Dit brengt mee dat in het stelsel van de Faillissementswet de benadeling van de gezamenlijke schuldeisers in hun verhaalsmogelijkheid doordat de schuldenaar voor zijn faillissement betalingen aan een derde heeft verricht ter voldoening aan een opeisbare schuld, behoudens de in art. 47 uitdrukkelijk geregelde uitzonderingen, geen grond oplevert de derde tot teruggaaf (aan de boedel) van die betalingen te noodzaken. Zulks is van belang omdat, zoals is opgemerkt in Parl. Gesch. Boek 6, blz. 836, bij beantwoording van de vraag of een verrijking ongerechtvaardigd is, grote betekenis toekomt aan het stelsel van de wet, en inhoud en strekking van een wetsbepaling de verrijking kunnen rechtvaardigen. Daarom kan, gelet op het stelsel van art. 47 F. en de daaraan ten grondslag gelegde redenen zoals hiervoor weergegeven, de benadeling van de gezamenlijke schuldeisers in hun verhaalsmogelijkheden doordat [betrokkene 1] vóór zijn faillissement betalingen aan [verweerster] heeft verricht ter voldoening aan zijn verplichtingen uit de overeenkomsten met haar, door de curator niet met een vordering uit ongerechtvaardigde verrijking worden bestreden; in het kader van het faillissement van [betrokkene 1] is de verrijking van [verweerster] immers, gelet op het stelsel van art. 47 F., niet ongerechtvaardigd ten opzichte van de aldus in hun verhaalsmogelijkheden benadeelde schuldeisers. Het voren-staande laat onverlet dat degene aan wie een opeisbare schuld is voldaan, zoals is overwogen in het arrest van 16 juni 2000, onder bijzondere omstandigheden op grond van onrechtmatig handelen jegens de boedel aansprakelijk kan zijn voor de daardoor veroorzaakte benadeling van de gezamenlijke schuldeisers in hun verhaalsmogelijkheid, maar een dergelijke situatie doet zich, gelet op het falen van de onderdelen 2, 3 en 4, ten aanzien van [verweerster] niet voor.

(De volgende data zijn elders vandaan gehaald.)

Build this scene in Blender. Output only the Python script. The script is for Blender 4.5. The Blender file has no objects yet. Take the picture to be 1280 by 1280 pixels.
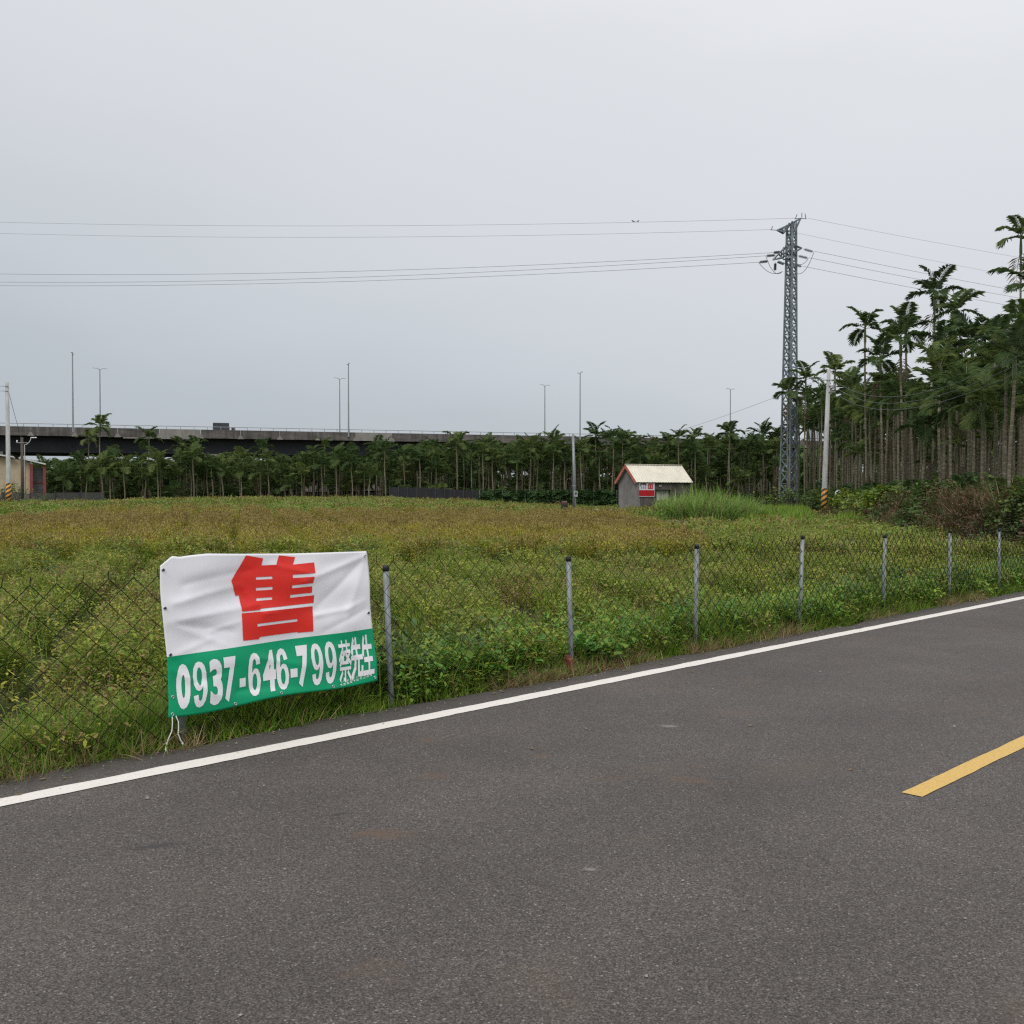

De rechter naar wie de zaak zou worden verwezen zal dus niet tot een andere beslissing kunnen komen dan dat de vordering (ook) ter zake van ongerechtvaardigde verrijking niet toewijsbaar is. De curator heeft bij vernietiging van het bestreden arrest derhalve geen belang.
4. Beslissing
De Hoge Raad:
verwerpt het beroep;
veroordeelt de curator in de kosten van het geding in cassatie, tot op deze uitspraak aan de zijde van [verweerster] begroot op € 1.259,34 aan verschotten en € 2.200,-- voor salaris.
Dit arrest is gegeven door de vice-president E.J. Numann als voorzitter en de raadsheren J.C. van Oven, F.B. Bakels, C.A. Streefkerk en W.D.H. Asser, en in het openbaar uitgesproken door de raadsheer J.C. van Oven op 28 oktober 2011.